I stayed home today and while I'm not happy about that, it did give me a chance to finish my latest two books.
First I read Cherie Bremer-Kamp's book,
Living on the Edge, and then I read Joe Simpson's
Touching the Void. Poor Cherie never stood a chance with me:
Touching the Void is one of the best books I've ever read. Wow. I am still kind of stunned. Poor
rattlecatcher had to put up with me gushing about it for, like, 20 minutes this morning. (She told me there is a movie so I have to go find it!)

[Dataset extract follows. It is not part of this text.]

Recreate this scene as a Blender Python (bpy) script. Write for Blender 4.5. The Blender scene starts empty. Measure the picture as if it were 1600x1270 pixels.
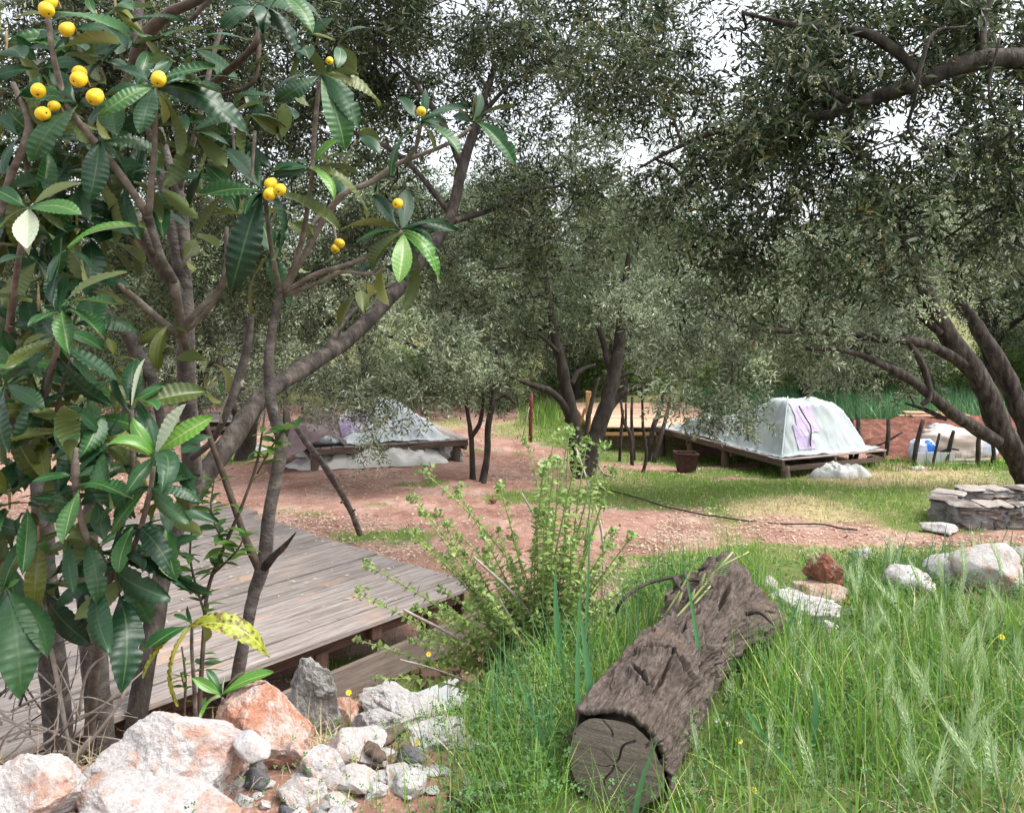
import bpy, bmesh, math, random
import numpy as np
from mathutils import Vector
R = np.random.default_rng(7); random.seed(7)
S = bpy.context.scene; COL = S.collection
# ------------------------------------------------------------------ camera, light, exposure
F, CX, HY, CH = 1250.0, 800.0, 490.0, 1.5        # focal length and horizon in photo pixels, eye height
cd = bpy.data.cameras.new('camera'); cam = bpy.data.objects.new('camera', cd); COL.objects.link(cam)
cd.sensor_width = 36; cd.lens = 36*F/1600; cd.shift_y = -(635-HY)/1600; cd.clip_start = .05; cd.clip_end = 500
cam.location = (0, 0, CH); cam.rotation_euler = (math.radians(90), 0, 0); S.camera = cam
w = bpy.data.worlds.new('World'); S.world = w; w.use_nodes = True
nt = w.node_tree; nt.nodes.clear()
sky = nt.nodes.new('ShaderNodeTexSky'); sky.sky_type = 'NISHITA'; sky.sun_disc = False
SUN_EL, SUN_AZ = math.radians(60), math.radians(100)      # azimuth clockwise from +Y (the view direction)
sky.sun_elevation = SUN_EL; sky.sun_rotation = SUN_AZ; sky.dust_density = 4; sky.air_density = 1.0
hs = nt.nodes.new('ShaderNodeHueSaturation'); hs.inputs['Saturation'].default_value = .28
bg = nt.nodes.new('ShaderNodeBackground'); bg.inputs['Strength'].default_value = .15
wo = nt.nodes.new('ShaderNodeOutputWorld')
nt.links.new(sky.outputs[0], hs.inputs['Color']); nt.links.new(hs.outputs[0], bg.inputs[0]); nt.links.new(bg.outputs[0], wo.inputs[0])
sl = bpy.data.lights.new('sun', 'SUN'); sl.energy = 1.0; sl.angle = math.radians(32); sl.color = (1, .96, .9)
so = bpy.data.objects.new('sun', sl); COL.objects.link(so)
sd = Vector((math.sin(SUN_AZ)*math.cos(SUN_EL), math.cos(SUN_AZ)*math.cos(SUN_EL), math.sin(SUN_EL)))
so.rotation_euler = sd.to_track_quat('Z', 'Y').to_euler()
S.view_settings.view_transform = 'Standard'; S.view_settings.look = 'None'
S.view_settings.exposure = 1.58; S.view_settings.gamma = 1.0
S.cycles.max_bounces = 6; S.cycles.diffuse_bounces = 4; S.cycles.glossy_bounces = 2; S.cycles.transmission_bounces = 4
S.cycles.use_denoising = True; S.cycles.denoiser = 'OPENIMAGEDENOISE'; S.cycles.denoising_input_passes = 'RGB_ALBEDO_NORMAL'; S.cycles.denoising_prefilter = 'ACCURATE'

# ------------------------------------------------------------------ numpy helpers
def at(px, py, Y):
    return np.array([(px-CX)/F*Y, Y, CH-(py-HY)/F*Y])
_perm = R.permutation(4096)
def vnoise(p):
    p = np.asarray(p, float); i = np.floor(p).astype(int); f = p-i; f = f*f*(3-2*f)
    def h(a, b, c): return _perm[(_perm[(_perm[a & 4095]+b) & 4095]+c) & 4095]/4095.0
    x, y, z = i[..., 0], i[..., 1], i[..., 2]; fx, fy, fz = f[..., 0], f[..., 1], f[..., 2]
    L = lambda a, b, t: a+(b-a)*t
    return L(L(L(h(x, y, z), h(x+1, y, z), fx), L(h(x, y+1, z), h(x+1, y+1, z), fx), fy),
             L(L(h(x, y, z+1), h(x+1, y, z+1), fx), L(h(x, y+1, z+1), h(x+1, y+1, z+1), fx), fy), fz)*2-1
def fbm(p, o=4, g=.5):
    p = np.asarray(p, float); s = 0; a = 1
    for k in range(o): s = s+a*vnoise(p*2**k+17.3*k); a *= g
    return s
def P3(x, y, z=0): return np.stack(np.broadcast_arrays(x, y, z), -1).astype(float)
def sst(a, b, x):
    t = np.clip((x-a)/(b-a), 0, 1); return t*t*(3-2*t)
def nrm(v): v = np.asarray(v, float); return v/np.maximum(np.linalg.norm(v, axis=-1, keepdims=True), 1e-9)
def interp_edge(x): return np.interp(x, [-3, -1.7, -1.0, -.4, 0, .35, .8, 1.4, 4], [2.25, 2.3, 2.42, 2.45, 2.8, 3.4, 4.3, 4.75, 5.0])
def bank_w(x): return np.interp(x, [-1.8, -1.0, -.4, .4, .9], [2.0, 2.5, 2.5, 1.5, 1.25])
def zt(x, y):
    x = np.asarray(x, float); y = np.asarray(y, float)
    low = -.95-.0375*(np.clip(y, 5, 14)-5)-.36*np.exp(-((x-2.9)**2+(y-17.6)**2)/7)+.15*np.clip(y-30, 0, 40)
    low = low+.05*vnoise(P3(x*.5, y*.5, 3))
    t = sst(0, bank_w(x), y-interp_edge(x)-.15*vnoise(P3(x*1.3, y*1.3, 9)))
    return low*t+(1-t)*(.03*vnoise(P3(x*1.1, y*1.1, 5)))
def gnd(px, py):
    Y = 5.0
    for _ in range(60):
        x = (px-CX)/F*Y; Yn = (CH-float(zt(x, Y)))*F/max(py-HY, 4); Y = .5*Y+.5*min(Yn, 60)
    return np.array([(px-CX)/F*Y, Y, float(zt((px-CX)/F*Y, Y))])

# ------------------------------------------------------------------ object helpers
def mk(name, V, Fc, m, parent=None, smooth=True, org=None, kind=None, uv=None, attr=None, mats=None, mi=None):
    """Fc: (n,k) array or list of such arrays; V in world coordinates, taken relative to org."""
    V = np.asarray(V, np.float32)
    if org is not None: V = V-np.asarray(org, np.float32)
    Fs = Fc if isinstance(Fc, list) else [Fc]
    Fs = [np.asarray(f, np.int32) for f in Fs if len(f)]
    me = bpy.data.meshes.new(name)
    me.vertices.add(len(V)); me.vertices.foreach_set('co', V.ravel())
    lp = np.concatenate([f.ravel() for f in Fs]); tot = np.concatenate([np.full(len(f), f.shape[1], np.int32) for f in Fs])
    me.loops.add(len(lp)); me.loops.foreach_set('vertex_index', lp)
    me.polygons.add(len(tot)); st = np.zeros(len(tot), np.int32); st[1:] = np.cumsum(tot)[:-1]
    me.polygons.foreach_set('loop_start', st); me.polygons.foreach_set('loop_total', tot)
    me.polygons.foreach_set('use_smooth', np.full(len(tot), smooth))
    for q in (mats or [m]): me.materials.append(q)
    if mi is not None: me.polygons.foreach_set('material_index', np.asarray(mi, np.int32))
    if uv is not None:
        u = me.uv_layers.new(name='UVMap'); u.data.foreach_set('uv', np.asarray(uv, np.float32)[lp].ravel())
    if attr:
        for k, a in attr.items():
            q = me.attributes.new(k, 'FLOAT', 'POINT'); q.data.foreach_set('value', np.asarray(a, np.float32))
    me.update(); me.validate()
    o = bpy.data.objects.new(name, me); COL.objects.link(o)
    if parent is not None: o.parent = parent
    if kind: o['kind'] = kind
    return o
def tag(o, label, cat, group=None):
    o['label'] = label; o['category'] = cat
    if group: o['group'] = group
    return o
def thing(name, label, cat, loc=(0, 0, 0), group=None):
    o = bpy.data.objects.new(name, None); COL.objects.link(o); o.location = [float(v) for v in loc]
    o.empty_display_size = .1
    return tag(o, label, cat, group)
def copyob(o, parent):
    c = o.copy(); COL.objects.link(c); c.parent = parent; return c
class MB:
    def __init__(s): s.V = []; s.F = {}; s.n = 0; s.uv = []
    def add(s, V, Fs, uv=None):
        V = np.asarray(V, float)
        if isinstance(Fs, list) and isinstance(Fs[0], list) and not isinstance(Fs[0][0], (list, np.ndarray)): Fs = np.array(Fs)
        for f in (Fs if isinstance(Fs, list) else [Fs]):
            f = np.asarray(f, int)
            if len(f): s.F.setdefault(f.shape[1], []).append(f+s.n)
        s.V.append(V); s.n += len(V); s.uv.append(np.zeros((len(V), 2)) if uv is None else uv); return s
    def build(s, name, m, parent=None, **k):
        return mk(name, np.concatenate(s.V), [np.concatenate(f) for f in s.F.values()], m, parent, uv=np.concatenate(s.uv), **k)
def catmull(P, n):
    P = np.asarray(P, float)
    if len(P) < 3:
        t = np.linspace(0, 1, n+1)[:, None]; return P[0]*(1-t)+P[-1]*t
    Q = np.vstack([2*P[0]-P[1], P, 2*P[-1]-P[-2]]); out = []
    for i in range(len(P)-1):
        a, b, c, d = Q[i:i+4]; t = np.linspace(0, 1, n, endpoint=False)[:, None]
        out.append(.5*(2*b+(c-a)*t+(2*a-5*b+4*c-d)*t*t+(3*b-a-3*c+d)*t**3))
    out.append(P[-1:]); return np.vstack(out)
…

It's not even that the writing's good, per se. It is - it's very good. But the story itself and the way he wrote it is just amazing. I've read a lot about the high altitude hallucinations people have (conversations with your feet at 27000 ft or people sitting on your ice ledge telling you they have tea set up just around the corner) but his experience was not at all like that. He had what he calls a
voice inside that was insistent about keeping to a timetable and doing certain things, especially as he dragged himself off the glacier. It was deeply fascinating and the only thing that made the suspense at all bearable was that I knew he must have lived, since,
hello, holding his book in my hands. I could
not put it down. I was also really impressed with the sections written by his climbing partner, Simon Yates.
OW. Painful and honest but not self exculpatory or irrational.
Augh. This is the worst rec ever. But, jeez. Read it! See for yourself! For me, I'm going back to bed and re-read it.